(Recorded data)
=======

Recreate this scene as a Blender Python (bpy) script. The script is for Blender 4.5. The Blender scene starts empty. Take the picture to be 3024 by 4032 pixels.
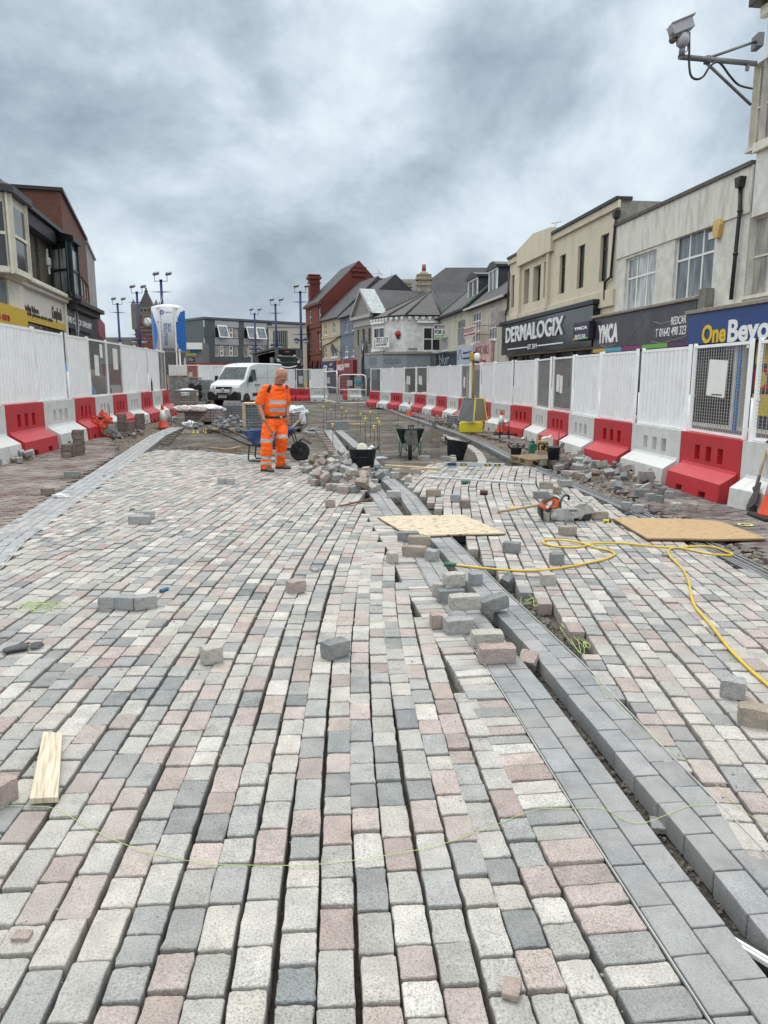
import bpy, bmesh, math, random
import numpy as np
from mathutils import Vector, Matrix, Euler, noise
R = math.radians
random.seed(7)
rng = np.random.default_rng(7)
sc = bpy.context.scene
# ------------------------------------------------------------ camera, sky, sun, exposure
FOC, CX, CY, HH, PIT = 2912.0, 1512.0, 2016.0, 1.62, R(10.35)
cam = bpy.data.objects.new('camera', bpy.data.cameras.new('camera'))
sc.collection.objects.link(cam)
sc.camera = cam
cam.location = (0, 0, HH)
cam.rotation_euler = (R(90) - PIT, 0, 0)
cam.data.sensor_fit = 'VERTICAL'
cam.data.sensor_height = 36.0
cam.data.lens = 36.0 * FOC / 4032.0
cam.data.clip_start = 0.05
cam.data.clip_end = 3000
sc.render.resolution_x, sc.render.resolution_y = 768, 1024
sc.view_settings.view_transform = 'Standard'
sc.view_settings.look = 'None'
sc.view_settings.gamma = 1
sc.view_settings.exposure = 0.16
SUN_EL, SUN_AZ = R(60), R(-14)          # azimuth measured from +Y towards +X
w = bpy.data.worlds.new('World'); sc.world = w; w.use_nodes = True
nt = w.node_tree; nt.nodes.clear()
def N(t, **k):
 n = nt.nodes.new(t)
 for a, b in k.items(): setattr(n, a, b)
 return n
def Lk(a, b): nt.links.new(a, b)
sky = N('ShaderNodeTexSky', sky_type='NISHITA', sun_disc=False, sun_elevation=SUN_EL, sun_rotation=SUN_AZ, dust_density=3.0)
tc = N('ShaderNodeTexCoord'); sep = N('ShaderNodeSeparateXYZ'); Lk(tc.outputs['Generated'], sep.inputs[0])
def mth(op, a, b=None, clamp=False):
 n = N('ShaderNodeMath', operation=op, use_clamp=clamp)
 for i, v in enumerate((a, b)):
  if v is None: continue
  if isinstance(v, (int, float)): n.inputs[i].default_value = v
  else: Lk(v, n.inputs[i])
 return n.outputs[0]
def ramp(fac, stops, interp='LINEAR'):
 n = N('ShaderNodeValToRGB'); n.color_ramp.interpolation = interp
 e = n.color_ramp.elements
 while len(e) < len(stops): e.new(0.5)
 for el, (p, c) in zip(e, stops):
  el.position = p; el.color = (*c, 1) if len(c) == 3 else c
 Lk(fac, n.inputs[0]); return n.outputs[0]
zz = mth('MAXIMUM', sep.outputs[2], 0.0)
mp = N('ShaderNodeMapping'); mp.inputs['Scale'].default_value = (1.0, 1.0, 1.3); mp.inputs['Location'].default_value = (1.7, 4.2, 0.35); Lk(tc.outputs['Generated'], mp.inputs[0])
wv = N('ShaderNodeTexNoise'); wv.inputs['Scale'].default_value = 2.2; wv.inputs['Detail'].default_value = 3; Lk(mp.outputs[0], wv.inputs['Vector'])
wa = N('ShaderNodeMix', data_type='VECTOR'); wa.inputs[0].default_value = 0.16; Lk(mp.outputs[0], wa.inputs[4]); Lk(wv.outputs['Color'], wa.inputs[5])
n1 = N('ShaderNodeTexNoise'); n1.inputs['Scale'].default_value = 5.0; n1.inputs['Detail'].default_value = 12; n1.inputs['Roughness'].default_value = 0.56
n2 = N('ShaderNodeTexNoise'); n2.inputs['Scale'].default_value = 15.0; n2.inputs['Detail'].default_value = 9; n2.inputs['Roughness'].default_value = 0.6
Lk(wa.outputs[1], n1.inputs['Vector']); Lk(wa.outputs[1], n2.inputs['Vector'])
cl = mth('ADD', mth('MULTIPLY', n1.outputs['Fac'], 0.76), mth('MULTIPLY', n2.outputs['Fac'], 0.24))
def blob(px, py, width, amount):          # a broad darker or brighter bank of cloud around one direction of the sky
 global cl
 a_ = (px - CX) / FOC; b_ = -(py - CY) / FOC; cp_, sp_ = math.cos(PIT), math.sin(PIT)
 d_ = Vector((a_, cp_ + b_ * sp_, -sp_ + b_ * cp_)).normalized()
 dp = N('ShaderNodeVectorMath', operation='DISTANCE'); Lk(tc.outputs['Generated'], dp.inputs[0]); dp.inputs[1].default_value = d_
 g_ = mth('DIVIDE', dp.outputs['Value'], width); g_ = mth('POWER', 2.718, mth('MULTIPLY', mth('MULTIPLY', g_, g_), -1.0))
 cl = mth('ADD', cl, mth('MULTIPLY', g_, amount))
for bb in ((1750, 330, .11, -.07), (2050, 180, .09, -.04), (250, 420, .14, -.03), (420, 820, .16, -.02), (620, 1060, .10, .08), (2500, 350, .16, .05), (1250, 700, .2, .01), (1500, 120, .10, .04), (1150, 620, .08, -.02), (2300, 650, .12, .03)): blob(*bb)
col = ramp(cl, [(0.32, (0.28, 0.345, 0.415)), (0.41, (0.38, 0.46, 0.535)), (0.475, (0.47, 0.56, 0.64)), (0.53, (0.57, 0.665, 0.745)), (0.61, (0.69, 0.785, 0.85)), (0.74, (0.86, 0.93, 0.975))])
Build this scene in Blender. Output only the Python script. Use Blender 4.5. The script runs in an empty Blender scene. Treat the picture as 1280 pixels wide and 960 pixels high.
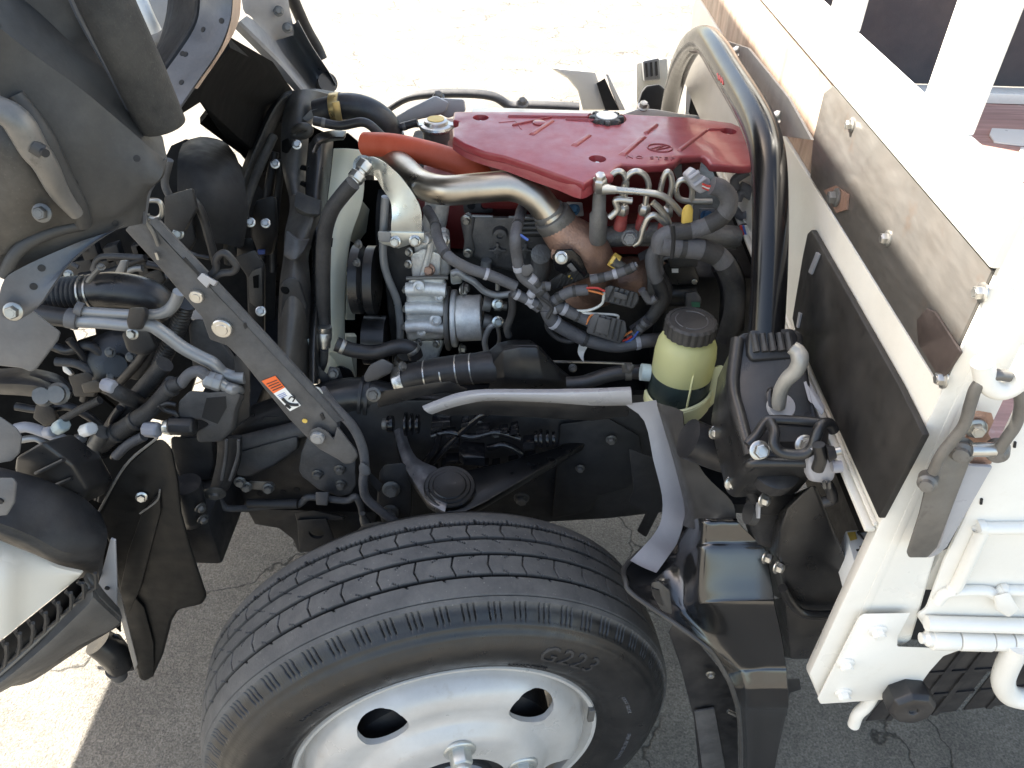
import bpy, bmesh, math, random
import numpy as np
from mathutils import Vector, Matrix
random.seed(7)
S = bpy.context.scene
COL = S.collection
# ------------------------------------------------------------------ camera, sky, sun, exposure
GZ = -0.072                       # asphalt level (wheel hub axis is at 0.300)
CAMP = Vector((0.0, -0.575, 1.54))
CR = Vector((0.99947125, 0.02330558, 0.02267291))
CD = Vector((0.03228835, -0.62925078, -0.77653134))
CF = Vector((-0.00383057, 0.77685282, -0.62967057))
cam = bpy.data.cameras.new('camera'); camo = bpy.data.objects.new('camera', cam); COL.objects.link(camo)
cam.sensor_width = 36; cam.lens = 36*1000/1280; cam.clip_start = .02; cam.clip_end = 500
camo.matrix_world = Matrix(((CR.x, -CD.x, -CF.x, CAMP.x), (CR.y, -CD.y, -CF.y, CAMP.y), (CR.z, -CD.z, -CF.z, CAMP.z), (0, 0, 0, 1)))
S.camera = camo
SUN_TO = Vector((-.62, .30, .72)).normalized()      # direction towards the sun
W = bpy.data.worlds.new('World'); S.world = W; W.use_nodes = True
nt = W.node_tree
sky = nt.nodes.new('ShaderNodeTexSky'); sky.sky_type = 'NISHITA'; sky.sun_disc = False
sky.sun_elevation = math.asin(SUN_TO.z); sky.sun_rotation = math.atan2(SUN_TO.x, SUN_TO.y)
sky.air_density = 1.0; sky.dust_density = 2; sky.ozone_density = 1.0
bg = nt.nodes['Background']
wb = nt.nodes.new('ShaderNodeMix'); wb.data_type = 'RGBA'; wb.blend_type = 'MULTIPLY'; wb.inputs[0].default_value = 1
wb.inputs[7].default_value = (1.10, 1.0, .87, 1)        # the photograph's warm white balance
nt.links.new(sky.outputs[0], wb.inputs[6]); nt.links.new(wb.outputs[2], bg.inputs[0]); bg.inputs[1].default_value = .10
sl = bpy.data.lights.new('sun', 'SUN'); slo = bpy.data.objects.new('sun', sl); COL.objects.link(slo)
sl.energy = 5.0; sl.angle = math.radians(.55); sl.color = (1, .95, .86)
slo.rotation_euler = (-SUN_TO).to_track_quat('-Z', 'Y').to_euler(); slo.location = SUN_TO*8
S.view_settings.view_transform = 'Standard'; S.view_settings.look = 'None'
S.view_settings.exposure = 2.5; S.view_settings.gamma = 1

# ------------------------------------------------------------------ helpers
def U(px, py, x=None, y=None, z=None, d=None):
    """point of the world seen at a photo position, on the plane the part lies in"""
    r = CR*((px-640)/1000) + CD*((py-480)/1000) + CF
    if d is not None: t = d
    elif x is not None: t = (x-CAMP.x)/r.x
    elif y is not None: t = (y-CAMP.y)/r.y
    else: t = (z-CAMP.z)/r.z
    return CAMP + r*t
def P(pts, **k):
    key = next(iter(k)); v = k[key]
    return [U(p[0], p[1], **{key: (p[2] if len(p) > 2 else v)}) for p in pts]
def smooth(pts, n=6, closed=False):
    pts = [Vector(p) for p in pts]
    if len(pts) < 3: return pts
    out = []; N = len(pts)
    for i in range(N if closed else N-1):
        if closed: p0, p1, p2, p3 = pts[i-1], pts[i], pts[(i+1) % N], pts[(i+2) % N]
        else:
            p1, p2 = pts[i], pts[i+1]
            p0 = pts[i-1] if i else p1*2-p2
            p3 = pts[i+2] if i+2 < N else p2*2-p1
        for k in range(n):
            t = k/n
            out.append(.5*((2*p1)+(-p0+p2)*t+(2*p0-5*p1+4*p2-p3)*t*t+(-p0+3*p1-3*p2+p3)*t**3))
    if not closed: out.append(pts[-1])
    return out
def lerp(a, b, t): return a+(b-a)*t
def on(o, px, py, lift=0.0):
    """point and normal on a built surface at a photo position"""
    from mathutils.bvhtree import BVHTree
    k = o.name
    if k not in _bvh:
        w = WP[k]; _bvh[k] = BVHTree.FromPolygons([v.co+w for v in o.data.vertices], [tuple(f.vertices) for f in o.data.polygons])
    r = (CR*((px-640)/1000)+CD*((py-480)/1000)+CF).normalized()
    h = _bvh[k].ray_cast(CAMP, r)
    if h[0] is None: return None, None
    n = h[1] if h[1].dot(r) < 0 else -h[1]
    return h[0]+n*lift, n
_bvh = {}
def dots(name, parent, m, surf, spots, r=.003, h=.0006):
    for px, py in spots:
        c, n = on(surf, px, py)
        if c is not None: add(name, parent, m, g_lathe(c, n, [(r, -.001), (r, h), (r*.9, h*1.1)], 14))
# shapes are (verts, faces)
def g_tube(pts, r, seg=14, n=6, corr=None, flat=1.0, cap=True):
    c = smooth(pts, n); m = len(c)
    rs = r if isinstance(r, (list, tuple)) else [r]
    rad = []
    for i in range(m):
        f = i/max(m-1, 1)*(len(rs)-1); k = min(int(f), max(len(rs)-2, 0))
        rad.append(rs[0] if len(rs) == 1 else lerp(rs[k], rs[k+1], f-k))
    if corr:                       # bellows: resample by length, then modulate
        L = [0]
        for i in range(m-1): L.append(L[-1]+(c[i+1]-c[i]).length)
        M = corr[0]*6; nc = []; nr = []
        for j in range(M+1):
            s = L[-1]*j/M; i = max(0, min(m-2, np.searchsorted(L, s)-1)); t = (s-L[i])/max(L[i+1]-L[i], 1e-9)
            nc.append(c[i].lerp(c[i+1], t)); nr.append(lerp(rad[i], rad[i+1], t)*(1+corr[1]*math.cos(2*math.pi*j/6)))
        c, rad, m = nc, nr, M+1
    V = []; F = []
    t0 = (c[1]-c[0]).normalized()
    up = Vector((0, 0, 1)) if abs(t0.z) < .9 else Vector((1, 0, 0))
    nrm = (up - t0*up.dot(t0)).normalized()
    for i in range(m):
        t = (c[min(i+1, m-1)]-c[max(i-1, 0)]).normalized()
        nrm = (nrm - t*nrm.dot(t)).normalized(); b = t.cross(nrm)
        for k in range(seg):
            a = 2*math.pi*k/seg
            V.append(c[i]+(nrm*math.cos(a)*flat+b*math.sin(a))*rad[i])
    for i in range(m-1):
        for k in range(seg):
            k2 = (k+1) % seg
            F.append((i*seg+k, i*seg+k2, (i+1)*seg+k2, (i+1)*seg+k))
    if cap: F += [tuple(range(seg))[::-1], tuple((m-1)*seg+k for k in range(seg))]
    return V, F
def g_poly(pts, off):
    """outline pts extruded by the vector off"""
    off = Vector(off); n = len(pts)
    if off.x == 0 and off.y >= .006 and abs(off.z) <= off.y*.25:      # block parts run back and down into the engine bay
        d = sum(pts, Vector())/n-CAMP; d.x *= .5; off = d.normalized()*off.y
    V = list(pts)+[p+off for p in pts]
    F = [tuple(range(n)), tuple(range(2*n-1, n-1, -1))]+[(i, n+i, n+(i+1) % n, (i+1) % n) for i in range(n)]
    return V, F
def g_surf(rows, t=.003, nu=4, nv=4, away=None):
    """sheet through rows of points (smoothed both ways), thickness t pushed along `away`"""
    rows = [smooth(r, nu) if nu > 1 else list(r) for r in rows]
    if nv > 1 and len(rows) > 2:
        cols = [smooth([r[j] for r in rows], nv) for j in range(len(rows[0]))]
        rows = [[c[i] for c in cols] for i in range(len(cols[0]))]
    R, Cn = len(rows), len(rows[0]); V = [p for r in rows for p in r]; F = []
    for i in range(R-1):
        for j in range(Cn-1): F.append((i*Cn+j, i*Cn+j+1, (i+1)*Cn+j+1, (i+1)*Cn+j))
    if t:
        a = Vector(away) if away else Vector((0, 1, -.3))
        a = a.normalized()*t; N = len(V); V = V+[p+a for p in V]
        F += [tuple(N+k for k in f[::-1]) for f in F]
        ring = [j for j in range(Cn)]+[i*Cn+Cn-1 for i in range(1, R)]+[(R-1)*Cn+j for j in range(Cn-2, -1, -1)]+[i*Cn for i in range(R-2, 0, -1)]
        for a_, b_ in zip(ring, ring[1:]+ring[:1]): F.append((b_, a_, N+a_, N+b_))
    return V, F
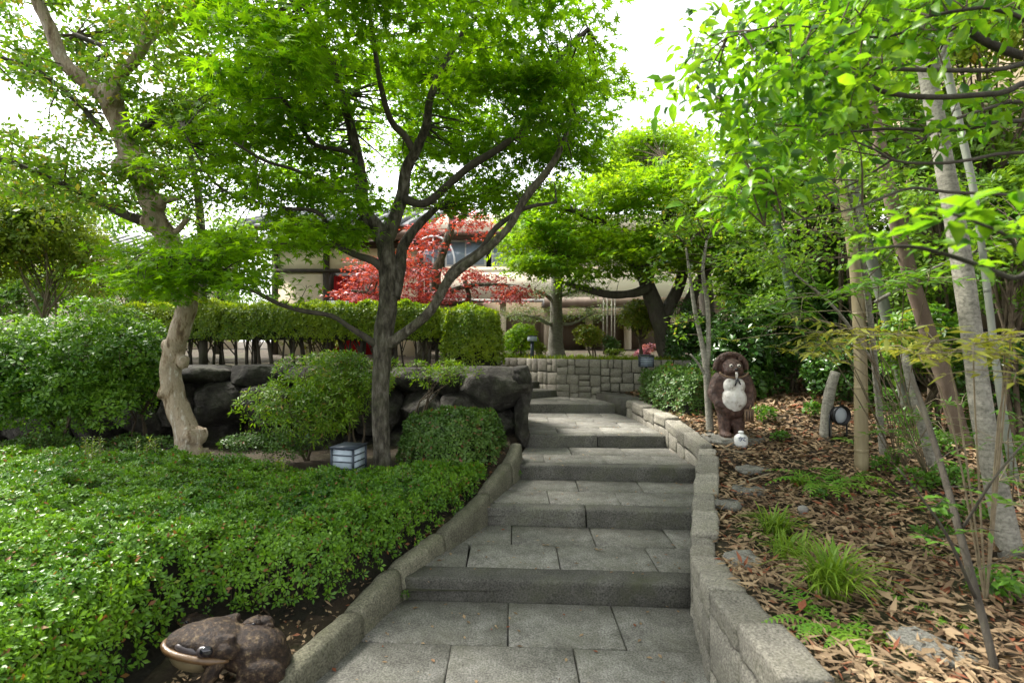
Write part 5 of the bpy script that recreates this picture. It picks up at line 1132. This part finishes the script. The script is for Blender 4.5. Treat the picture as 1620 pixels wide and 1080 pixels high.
def grass(label, px, py, k, ln, spread=.9):
    b = G(px, py); t_ = thing('grass_clump', label, 'grass', b, 'strap-leaved grass clumps'); mb = MB()
    for i in range(k):
        a = rng.random() * 6.283; h = np.array([math.cos(a), math.sin(a), 0]); L_ = ln * rng.uniform(.55, 1.1); e = rng.uniform(.3, 1) * spread; s_ = np.linspace(0, 1, 6); o = b + [*rng.normal(0, .035, 2), 0]
        c = o + h * (L_ * e * s_ ** 1.4)[:, None] + np.array([0, 0, 1]) * (L_ * (1.15 * s_ - (.35 + .55 * e) * s_ ** 2.2))[:, None]; w_ = .0048 * np.array([.6, 1, 1, .85, .55, .05]); sd_ = np.array([-h[1], h[0], 0])
        v = np.concatenate([c - sd_ * w_[:, None], c + sd_ * w_[:, None]]); mb.add(v, [[j, j + 1, j + 7, j + 6] for j in range(5)])
    mb.obj('blades', M['l_grass'], t_, kind='stuff')
grass('big yellow-green strap grass clump by the low wall', 1315, 945, 210, .40)
grass('grass tuft leaning towards the steps behind the big clump', 1225, 850, 150, .32)
grass('thin grass tuft between the two larger clumps', 1250, 885, 70, .30)
grass('wispy dry grass by the bright ferns', 1262, 770, 30, .2)
for lab, px, py, rad, n_ in [('low leafy plant beside the statue plinth', 1210, 672, (.16, .12, .12), 260), ('second low plant right behind the flask', 1235, 700, (.10, .09, .07), 120), ('low plant at the foot of the spotlight', 1290, 662, (.14, .1, .1), 200), ('leafy shrublet at the foot of the reddish trunk', 1440, 690, (.26, .2, .17), 520), ('glossy seedling clump behind the dark sapling', 1475, 720, (.22, .18, .14), 420), ('green undergrowth before the leaning grey pole', 1420, 655, (.28, .2, .2), 520), ('green undergrowth between speckled trunk and picture edge', 1600, 760, (.2, .18, .22), 420), ('spreading seedlings under the nandina', 1450, 775, (.2, .16, .09), 300), ('leafy patch behind the speckled trunk', 1540, 700, (.3, .2, .2), 480), ('bright seedling by the ferns', 1395, 745, (.12, .1, .08), 160), ('green seedlings around the dark sapling', 1510, 770, (.2, .15, .1), 260), ('tiny plant in the open litter', 1300, 790, (.05, .05, .04), 50), ('seedling patch by the speckled trunk', 1540, 830, (.2, .16, .08), 240), ('seedlings near the low wall corner', 1490, 860, (.14, .1, .05), 120), ('leafy seedlings at the picture corner', 1590, 960, (.14, .12, .1), 200)]:
    b = G(px, py); shrub('small_plant', lab.replace(' right', ''), b + [0, 0, rad[2] * .8], rad, n_, .05, M['l_nandinag'], b, T=T_LEAF, cat='plant', group='small plants in the litter', lobes=5, stem_r=.004)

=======

- [Prompt] In the entries above, find the lines containing the word "wide" and say how many there are, with no other words.

- [Exercise answer] 2